Revitaliser la pensée féministe

Le mouvement féministe haïtien a plus d’un siècle, poursuit-elle. Donc, Alaso n’arrive pas à une étape d’émergence, et bien qu’il y ait eu des reculs dus à la situation chaotique de violence et la montée réactionnaire (comment un peu partout dans le monde et la région), le mouvement féministe reste  actif, persiste et continue la bataille que ce soit en Haiti ou ses ramifications dans la diaspora, dit-elle.

« Ce que Alaso propose c’est revenir, dans cette période sombre, à une pratique qui était plus soutenue et répandue par les générations précédentes : la production écrite de pensée, de création d’archives, d’entrée dans les débats publics par seulement pour réagir mais pour proposer. Donc pas d’émergence, mais une revitalisation », a-t-elle conclu. .
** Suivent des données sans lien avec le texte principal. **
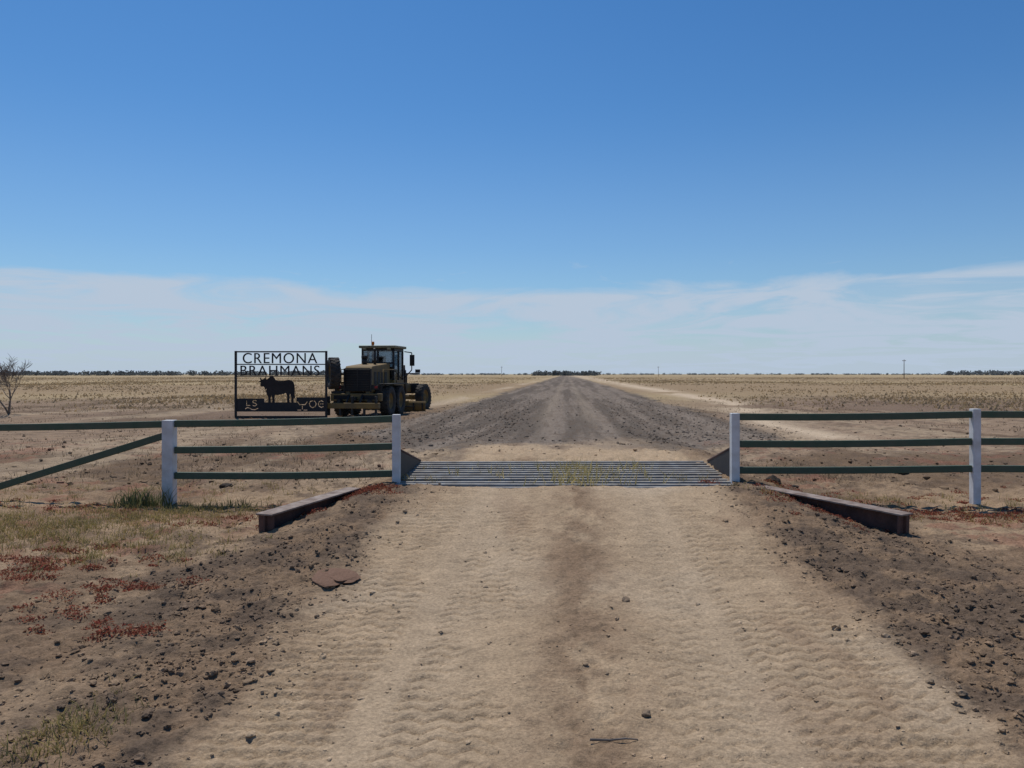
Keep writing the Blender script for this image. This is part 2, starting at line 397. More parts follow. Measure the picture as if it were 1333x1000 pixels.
x_,y_=gauss(20,-4.5,9.28,.14,.1); blades('green_weed',x_,y_,rng.uniform(.14,.32,20),np.full(20,.013),14,np.full(20,.06),1.0,mixcol(20,(.13,.15,.06),(.24,.21,.09)))
x_,y_=gauss(30,-3.6,9.2,.4,.12); blades('green_weed',x_,y_,rng.uniform(.06,.14,30),np.full(30,.01),14,np.full(30,.05),1.3,mixcol(30,(.14,.15,.06),(.23,.19,.09)))
x_,y_=gauss(12,-1.95,3.5,.10,.1); blades('green_weed',x_,y_,rng.uniform(.02,.05,12),np.full(12,.005),14,np.full(12,.04),1.8,mixcol(12,(.14,.15,.06),(.25,.22,.10)))
x_=np.concatenate([rng.normal(.85,.2,85),rng.normal(1.7,.16,18),rng.normal(-.2,.4,10)]);n=len(x_);y_=rng.uniform(9.3,10.9,n)
blades('weeds_in_grid',x_,y_,rng.uniform(.36,.45,n),np.full(n,.022),16,np.full(n,.07),.6,mixcol(n,(.60,.47,.20),(.42,.34,.13)),z0=-.02)
bl=[]
def redpatch(cx,cy,sx,sy,n):
    for i in range(n):
        r=rng.uniform(.03,.13); bl.append((rng.normal(cx,sx),rng.normal(cy,sy),r*1.5,r,rng.uniform(.02,.05),int(1100*r)))
redpatch(-1.72,8.8,.25,.16,30); redpatch(-2.5,8.2,.4,.2,18); redpatch(3.2,8.5,.3,.3,20); redpatch(5.4,8.8,.9,.25,70); redpatch(3.4,7.9,.3,.25,8)
redpatch(-2.8,5.7,.3,.16,11); redpatch(-3.7,6.3,.4,.22,22); redpatch(-2.45,4.75,.25,.10,10); redpatch(-4.6,6.6,.6,.3,22); redpatch(-3.1,5.2,.3,.25,8)
redpatch(5.0,10.,1.2,.3,24); redpatch(-5.5,9.0,1.0,.4,20)
leafclump('red_ground_cover',bl,((.38,.09,.06),(.25,.12,.065)),leaf=.012)
zz=float(height(np.array([.42]),np.array([3.35]))[0])
bm=bmesh.new(); pts=[(.34,3.35),(.42,3.345),(.50,3.36),(.55,3.35)]
for i in range(3): add_tube(bm,(*pts[i],zz+.006),(*pts[i+1],zz+.007),.006-.001*i,.005-.001*i,8)
finish(bm,'fallen_stick',M_wood,None)
# ---------------------------------------------------------------- fence
FY=9.5
def fx(p): return (p-666.5)*.0095
def fence(posts,rails,brace=None,name='post_and_rail_fence'):
    e=empty(name,(posts[0][0],FY,0))
    for i,(px_,top,w) in enumerate(posts):
        xx=px_-posts[0][0]
        box(f'post_{i+1}',(xx-w/2,xx+w/2,-w/2,w/2,-.45,top),M_white,e,.006)
    for i,(xa,za,xb,zb) in enumerate(rails):
        xa-=posts[0][0];xb-=posts[0][0]
        bm=bmesh.new(); L=xb-xa; nseg=8
        ring=[]
        sag=.014*random.uniform(.6,1.4)
        for k in range(nseg+1):
            t=k/nseg; xx=xa+L*t; zc=za+(zb-za)*t-sag*math.sin(math.pi*t)
            ring.append([bm.verts.new((xx,yy,zc+q)) for yy,q in ((-.028,-.042),(.028,-.042),(.028,.042),(-.028,.042))])
        for k in range(nseg):
            for j in range(4):
                bm.faces.new((ring[k][j],ring[k+1][j],ring[k+1][(j+1)%4],ring[k][(j+1)%4]))
        bm.faces.new(ring[0][::-1]);bm.faces.new(ring[-1])
        bmesh.ops.recalc_face_normals(bm,faces=bm.faces)
        finish(bm,f'rail_{i+1}',M_green,e,.008)
    if brace:
        (xa,za,xb,zb)=brace; xa-=posts[0][0];xb-=posts[0][0]
        L=math.hypot(xb-xa,zb-za); ang=math.atan2(zb-za,xb-xa)
        M=Matrix.Translation((xa,0,za))@Matrix.Rotation(-ang,4,'Y')
        box('brace',(0,L,-.027,.027,-.042,.042),M_green,e,.008,M=M)
    return e
xp1,xp2=fx(220.5),fx(516)
fence([(xp2,1.10,.095),(xp1,1.03,.135),(-7.25,.98,.13)],
      [(xp1+.07,.985,xp2-.05,1.045),(xp1+.07,.66,xp2-.05,.705),(xp1+.07,.345,xp2-.05,.37),(-7.19,.93,xp1-.07,.98)],
      (-6.95,.02,xp1-.07,.835))
xp3,xp4=fx(956.5),fx(1269.5)
fence([(xp3,1.115,.10),(xp4,1.17,.095),(8.75,1.2,.10)],
      [(xp3+.05,1.07,xp4-.05,1.10),(xp3+.05,.735,xp4-.05,.765),(xp3+.05,.41,xp4-.05,.43),
       (xp4+.05,1.10,8.7,1.13),(xp4+.05,.765,8.7,.79),(xp4+.05,.43,8.7,.45)])
# ---------------------------------------------------------------- cattle grid
g=empty('cattle_grid',(.65,10.2,.27))
def gl(x,y,z): return (x-.65,y-10.2,z-.27)
nb=12; bm=bmesh.new()
for i in range(nb):
    yy=GY0+.03+(GY1-GY0-.06)*i/(nb-1); zt=.262+.045*i/(nb-1)+random.uniform(-.004,.004)
    ex=.07 if yy<9.4 else 0
    x0=GX0-ex+.04*(i/(nb-1)); x1=GX1+ex+.12*i/(nb-1)
    a=gl(x0,yy-.04,zt-.09); b=gl(x1,yy+.04,zt)
    M=Matrix.Rotation(R(random.uniform(-.15,.15)),4,'Y')
    add_box(bm,a[0],b[0],a[1],b[1],a[2],b[2],M=M)
bmesh.ops.recalc_face_normals(bm,faces=bm.faces)
finish(bm,'bars',M_bar,g,.012)
bx=[]
for xx in (GX0,-.1,1.35,GX1):
    bx.append((xx-.65-.03,xx-.65+.03,GY0-10.2,GY1-10.2,-.3,-.105))
box('bearers',bx,M_rust,g,.004)
box('end_wall_front',(GX0-.65-.05,GX1-.65+.05,GY0-10.2-.1,GY0-10.2-.025,-.55,-.06),M_conc,g,.01)
box('end_wall_back',(GX0-.65-.05,GX1-.65+.05,GY1-10.2+.022,GY1-10.2+.1,-.55,-.02),M_conc,g,.01)
def wing(name,x0,y0,z0a,x1,y1,zb,top):
    bm=bmesh.new(); t=.012
    v=[(x0,y0,z0a),(x1,y1,zb),(x1,y1,zb+.06),(x0,y0,top)]
    A=[bm.verts.new(gl(p[0]-t,p[1],p[2])) for p in v];B=[bm.verts.new(gl(p[0]+t,p[1],p[2])) for p in v]
    for i in range(4): bm.faces.new((A[i],A[(i+1)%4],B[(i+1)%4],B[i]))
    bm.faces.new(A[::-1]);bm.faces.new(B); bmesh.ops.recalc_face_normals(bm,faces=bm.faces)
    finish(bm,name,M_dsteel,g,.003)
    bm=bmesh.new(); add_tube(bm,gl(x0,y0,top),gl(x1,y1,zb+.07),.02); finish(bm,name+'_cap',M_rust,g,0,True)
wing('wing_plate_1',-1.42,9.58,.2,-1.36,11.35,.25,.66); wing('wing_plate_2',2.78,9.58,.2,2.9,11.35,.25,.70)
def ibeam(p0,p1,H,W):
    p0=Vector(p0);p1=Vector(p1); d=p1-p0; L=d.length
    e=empty('steel_beam',p0); e.rotation_mode='QUATERNION'
    q=d.to_track_quat('Y','Z'); e.rotation_quaternion=q
    t=.018
    prism('web_and_lower_flange',[(-W/2,-H),(W/2,-H),(W/2,-H+t),(t/2,-H+t),(t/2,-t),(-t/2,-t),(-t/2,-H+t),(-W/2,-H+t)],'y',0,L,M_rust,e,.003)
    box('top_flange',(-W/2,W/2,-.004,L,-t+.001,0),M_rust2,e,.003)
    box('end_plate',(-W/2+.004,W/2-.004,.03,.045,-H+.004,-t-.002),M_rust,e,.002)
ibeam((-2.44,7.55,.225),(-1.86,9.05,.265),.23,.19)
ibeam((3.86,7.5,.235),(2.92,9.05,.285),.24,.19)
# ---------------------------------------------------------------- sign
s=.0328; SY=32.8; SX=(306-666.5)*s; SZ=-.3
sg=empty('entrance_sign',(SX,SY,SZ))
def sx(p): return (p-306)*s
def sz_(p): return (545-p)*s
th=.03
bxs=[(sx(305.5),sx(308.2),-.04,.04,-.3,sz_(457)),(sx(423.3),sx(426),-.04,.04,-.3,sz_(457))]
box('posts',bxs,M_dsteel,sg,.004)
x0,x1=sx(308.2)+.001,sx(423.3)-.001
box('frame_bars',[(x0,x1,-th,th,sz_(459),sz_(457.2)),(x0,x1,-th,th,sz_(475.2),sz_(473.8)),(x0,x1,-th,th,sz_(490.6),sz_(489.4)),(x0,x1,-th,th,sz_(545),sz_(541.5))],M_dsteel,sg,.003)
def text(body,xa,xb,ya,yb,nm):
    cu=bpy.data.curves.new(nm,'FONT'); cu.body=body; cu.extrude=.02; cu.space_character=1.12
    o=bpy.data.objects.new(nm+'_tmp',cu); col.objects.link(o); bpy.context.view_layer.update()
    me=bpy.data.meshes.new_from_object(o.evaluated_get(bpy.context.evaluated_depsgraph_get()))
    bpy.data.objects.remove(o)
    v=np.zeros(len(me.vertices)*3); me.vertices.foreach_get('co',v); v=v.reshape(-1,3)
    mn,mx=v.min(0),v.max(0); w=v.copy()
    w[:,0]=xa+(v[:,0]-mn[0])/(mx[0]-mn[0])*(xb-xa); w[:,2]=ya+(v[:,1]-mn[1])/(mx[1]-mn[1])*(yb-ya); w[:,1]=-v[:,2]
    me.vertices.foreach_set('co',w.ravel().astype(np.float32)); me.update(); me.materials.clear(); me.materials.append(M_dsteel)
    ob=bpy.data.objects.new(nm,me); col.objects.link(ob); ob.parent=sg
text('CREMONA',sx(316),sx(413),sz_(473.3),sz_(459.6),'lettering_cremona')
text('BRAHMANS',sx(313),sx(416),sz_(489.2),sz_(476),'lettering_brahmans')
def stroke(pts,w):
    P=[Vector(p) for p in pts];L=[];Rr=[]
    for i,p in enumerate(P):
        if i==0:d=(P[1]-P[0]).normalized();m=1
        elif i==len(P)-1:d=(P[-1]-P[-2]).normalized();m=1
        else:
            d1=(P[i]-P[i-1]).normalized();d2=(P[i+1]-P[i]).normalized();d=(d1+d2).normalized();m=1/max(.5,d.dot(d1))
        nrm=Vector((-d.y,d.x))*w/2*m; L.append(p+nrm);Rr.append(p-nrm)
    return L+Rr[::-1]
cu=bpy.data.curves.new('brand_plate','CURVE'); cu.dimensions='2D'; cu.fill_mode='BOTH'; cu.extrude=.015
def spl(pts):
    sp=cu.splines.new('POLY'); sp.points.add(len(pts)-1)
    for q,p in zip(sp.points,pts): q.co=(p[0],p[1],0,1)
    sp.use_cyclic_u=True
def PX(l): return [(sx(a),sz_(b)) for a,b in l]
spl(PX([(308.3,536),(423.2,536),(423.2,517.5),(386,517.5),(386,524),(344,524),(344,519),(308.3,519)]))
w=.034
spl(stroke(PX([(321,521.5),(321,528),(326,528)]),w))
spl(stroke(PX([(334,522),(331,521.3),(329,522.5),(329.5,524.3),(333,525.3),(334,527),(332,528.6),(328.8,528)]),w))
spl(stroke(PX([(319,532.5),(322,530.7),(325,531.5),(328,533.3),(332,533.5),(336,531.5)]),w))
spl(stroke(PX([(387,523),(390,527),(397,527),(400,523)]),w)); spl(stroke(PX([(393.5,528.6),(393.5,533)]),w)); spl(stroke(PX([(387,534),(392,534)]),w*.8)); spl(stroke(PX([(395,534),(400,534)]),w*.8))
spl(stroke(PX([(407.4,521.8),(404,522.8),(402.6,526),(404,529.4),(407,531),(410.2,529.4),(411.6,526),(410,522.8),(408.4,521.9)]),w))
spl(stroke(PX([(421,523.2),(418.5,521.8),(415.5,523),(414.3,526),(415.5,529.2),(418.5,530.6),(421,529.2)]),w)); spl(stroke(PX([(416.5,526),(421,526)]),w*.8))
o=bpy.data.objects.new('brand_tmp',cu); col.objects.link(o); bpy.context.view_layer.update()
me=bpy.data.meshes.new_from_object(o.evaluated_get(bpy.context.evaluated_depsgraph_get())); bpy.data.objects.remove(o)
me.materials.clear(); me.materials.append(M_dsteel)
ob=bpy.data.objects.new('brand_plate',me); col.objects.link(ob); ob.parent=sg; ob.rotation_euler=(R(90),0,0)
bull=[(337.2,496.5),(339.6,495.8),(338.2,492.8),(338.4,491),(340,493.6),(342,494.2),(344.2,492.6),(346,490.8),(345.8,493.4),(347.5,494),(349.6,492.6),(351.6,490.4),(354.4,489.9),(356.8,491.6),(358.2,494.4),(361.5,495.6),(366,496),(371,495.6),(375.5,494.6),(379.5,495.4),(382.2,498),(383.3,502),(383.6,508),(383.4,514),(384,518),(382.8,519),(382,514),(382,509),(381.8,513),(382.2,518),(382,524.2),(379.2,524.2),(379.3,518),(377.8,512.5),(376.6,515),(376.8,524.2),(373.8,524.2),(373.8,516),(372.2,511.8),(366,513.8),(361,514.6),(357.8,514),(357.2,518),(357.6,524.2),(354.6,524.2),(354.3,517.5),(353,514.5),(352,518),(352.4,524.2),(349.4,524.2),(349.2,517),(347.2,513.5),(346.4,509.5),(347.2,506),(345.2,507.5),(344.2,504.5),(342.6,503),(341.2,503.8),(339,502.6),(338.8,500.4),(339.6,498.2),(337.8,498)]
prism('brahman_bull_silhouette',PX(bull),'y',-.02,.02,M_hide,sg,0)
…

Alaso dont la publication se fait deux fois par année comprend dix textes analytiques illustrés. Le carnet, entièrement en noir et blanc, est produit en deux éditions. Etant un projet trilingue, il est produit en Kreyòl/français, pour distribution en Haïti, la France, le Canada, les Antilles françaises, et auprès des groupes féministes partenaires en Afrique francophone et kreyòl/anglais, pour diffusion principalement aux États-Unis, et auprès des groupes féministes partenaires en Amérique Latine et Afrique anglophone, a souligné l’organisation féministe.

Le premier numéro articulé autour du thème « Rezistans » est sorti le 18 novembre 2021, date marquant la commémoration de la Bataille de Vertières. Le second Alaso est, quant à lui, sorti dimanche 3 avril où un Flash mob avait été parallèlement avait été organisé par Nègès Mawon devant les locaux du Ministère à la Condition féminine.

Ceux et celles qui sont intéressés à faire du carnet féministe Alaso leur livre de chevet, l’édition créole haïtien /français est déjà disponible à la librairie La Pléiade à Port-au-Prince. On retrouve cette même édition dans toutes les librairies en France, Belgique, Suisse et au Québec. L’édition créole haïtien/anglais est en librairie à Brooklyn (New-York) à la libraire Black Feminist Café et est également disponible sur Amazon.